To do:
Everything from the line with "Write the bpy" through the line with "sc.camera = cam" should be repeated exactly, both of those lines included, and nothing else.

Records supplied:
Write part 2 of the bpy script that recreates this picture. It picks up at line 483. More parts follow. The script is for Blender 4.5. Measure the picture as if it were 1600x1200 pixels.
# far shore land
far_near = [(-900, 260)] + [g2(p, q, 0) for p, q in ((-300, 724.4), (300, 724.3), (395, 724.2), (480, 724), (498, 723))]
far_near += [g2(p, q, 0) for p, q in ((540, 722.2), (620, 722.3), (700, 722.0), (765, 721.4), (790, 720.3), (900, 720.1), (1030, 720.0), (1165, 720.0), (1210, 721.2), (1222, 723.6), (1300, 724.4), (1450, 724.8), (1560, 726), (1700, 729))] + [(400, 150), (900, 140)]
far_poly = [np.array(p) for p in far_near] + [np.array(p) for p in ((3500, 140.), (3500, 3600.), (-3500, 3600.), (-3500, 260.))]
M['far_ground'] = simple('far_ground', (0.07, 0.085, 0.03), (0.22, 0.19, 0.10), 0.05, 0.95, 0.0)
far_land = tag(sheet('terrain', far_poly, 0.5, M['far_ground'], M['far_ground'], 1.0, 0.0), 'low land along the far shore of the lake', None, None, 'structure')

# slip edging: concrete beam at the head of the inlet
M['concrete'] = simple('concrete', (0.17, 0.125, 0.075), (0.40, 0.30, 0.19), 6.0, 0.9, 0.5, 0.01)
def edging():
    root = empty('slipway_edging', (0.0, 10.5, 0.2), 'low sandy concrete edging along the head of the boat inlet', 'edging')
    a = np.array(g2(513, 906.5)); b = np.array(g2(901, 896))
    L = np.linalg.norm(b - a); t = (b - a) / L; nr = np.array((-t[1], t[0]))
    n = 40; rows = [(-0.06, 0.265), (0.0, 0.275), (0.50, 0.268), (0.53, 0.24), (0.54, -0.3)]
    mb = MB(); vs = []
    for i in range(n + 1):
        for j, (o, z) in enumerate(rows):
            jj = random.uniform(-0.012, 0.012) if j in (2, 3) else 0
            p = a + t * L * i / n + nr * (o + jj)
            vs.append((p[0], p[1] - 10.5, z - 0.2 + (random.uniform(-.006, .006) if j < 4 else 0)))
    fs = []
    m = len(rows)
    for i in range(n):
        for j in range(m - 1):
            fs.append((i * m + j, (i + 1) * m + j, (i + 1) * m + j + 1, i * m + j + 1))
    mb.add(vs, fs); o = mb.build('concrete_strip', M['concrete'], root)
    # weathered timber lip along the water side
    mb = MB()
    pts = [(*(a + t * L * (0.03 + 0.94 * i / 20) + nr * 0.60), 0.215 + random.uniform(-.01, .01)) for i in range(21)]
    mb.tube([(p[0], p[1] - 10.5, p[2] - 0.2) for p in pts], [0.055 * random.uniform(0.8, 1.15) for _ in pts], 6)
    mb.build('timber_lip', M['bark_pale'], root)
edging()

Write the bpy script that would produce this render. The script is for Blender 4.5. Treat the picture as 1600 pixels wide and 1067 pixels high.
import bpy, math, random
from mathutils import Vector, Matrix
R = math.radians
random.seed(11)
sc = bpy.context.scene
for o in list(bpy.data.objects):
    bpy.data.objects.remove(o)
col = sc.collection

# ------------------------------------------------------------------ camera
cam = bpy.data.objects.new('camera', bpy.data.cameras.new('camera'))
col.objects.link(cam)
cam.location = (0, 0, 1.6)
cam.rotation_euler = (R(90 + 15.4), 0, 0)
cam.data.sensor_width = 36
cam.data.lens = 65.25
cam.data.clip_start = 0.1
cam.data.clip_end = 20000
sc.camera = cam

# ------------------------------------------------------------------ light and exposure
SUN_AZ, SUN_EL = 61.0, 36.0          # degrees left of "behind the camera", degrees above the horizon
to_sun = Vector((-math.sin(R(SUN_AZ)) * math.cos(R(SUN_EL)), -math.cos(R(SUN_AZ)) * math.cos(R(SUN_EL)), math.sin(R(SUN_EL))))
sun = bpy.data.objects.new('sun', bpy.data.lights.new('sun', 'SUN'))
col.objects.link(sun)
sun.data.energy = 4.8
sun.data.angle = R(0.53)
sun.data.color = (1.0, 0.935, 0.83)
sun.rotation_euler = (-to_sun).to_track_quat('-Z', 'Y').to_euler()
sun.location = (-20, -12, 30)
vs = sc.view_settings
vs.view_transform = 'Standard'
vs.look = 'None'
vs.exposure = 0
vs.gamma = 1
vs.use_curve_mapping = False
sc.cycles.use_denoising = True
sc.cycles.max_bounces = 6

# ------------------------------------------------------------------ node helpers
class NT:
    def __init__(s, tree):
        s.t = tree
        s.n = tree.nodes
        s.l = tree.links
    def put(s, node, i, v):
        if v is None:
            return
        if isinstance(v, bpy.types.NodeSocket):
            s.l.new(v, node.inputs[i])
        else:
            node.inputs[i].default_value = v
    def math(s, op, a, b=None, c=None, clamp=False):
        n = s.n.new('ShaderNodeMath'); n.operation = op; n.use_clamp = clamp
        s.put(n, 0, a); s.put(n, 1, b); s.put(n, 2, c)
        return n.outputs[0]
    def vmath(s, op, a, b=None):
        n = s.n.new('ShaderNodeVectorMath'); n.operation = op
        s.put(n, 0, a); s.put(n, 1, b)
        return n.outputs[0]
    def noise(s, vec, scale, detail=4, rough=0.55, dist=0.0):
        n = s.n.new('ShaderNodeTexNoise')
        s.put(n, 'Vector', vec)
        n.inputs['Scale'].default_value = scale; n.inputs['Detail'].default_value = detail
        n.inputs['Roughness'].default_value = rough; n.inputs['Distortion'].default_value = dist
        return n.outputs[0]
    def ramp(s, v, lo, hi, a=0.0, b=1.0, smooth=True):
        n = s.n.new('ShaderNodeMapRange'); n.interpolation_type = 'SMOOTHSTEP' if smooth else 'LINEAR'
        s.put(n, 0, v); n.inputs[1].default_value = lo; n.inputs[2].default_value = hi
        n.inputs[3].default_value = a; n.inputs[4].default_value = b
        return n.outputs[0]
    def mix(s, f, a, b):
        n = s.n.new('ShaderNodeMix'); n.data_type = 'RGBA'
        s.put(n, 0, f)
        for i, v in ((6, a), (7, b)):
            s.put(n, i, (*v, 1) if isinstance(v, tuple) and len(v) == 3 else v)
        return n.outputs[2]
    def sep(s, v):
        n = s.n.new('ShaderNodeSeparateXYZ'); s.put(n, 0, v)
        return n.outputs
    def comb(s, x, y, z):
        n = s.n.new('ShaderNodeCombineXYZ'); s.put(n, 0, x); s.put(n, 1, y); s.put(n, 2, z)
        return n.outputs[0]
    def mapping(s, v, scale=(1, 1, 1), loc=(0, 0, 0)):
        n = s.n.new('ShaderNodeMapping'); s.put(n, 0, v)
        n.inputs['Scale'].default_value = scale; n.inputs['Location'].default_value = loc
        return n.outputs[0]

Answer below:
Write the bpy script that would produce this render. The script is for Blender 4.5. Treat the picture as 1600 pixels wide and 1067 pixels high.
import bpy, math, random
from mathutils import Vector, Matrix
R = math.radians
random.seed(11)
sc = bpy.context.scene
for o in list(bpy.data.objects):
    bpy.data.objects.remove(o)
col = sc.collection

# ------------------------------------------------------------------ camera
cam = bpy.data.objects.new('camera', bpy.data.cameras.new('camera'))
col.objects.link(cam)
cam.location = (0, 0, 1.6)
cam.rotation_euler = (R(90 + 15.4), 0, 0)
cam.data.sensor_width = 36
cam.data.lens = 65.25
cam.data.clip_start = 0.1
cam.data.clip_end = 20000
sc.camera = cam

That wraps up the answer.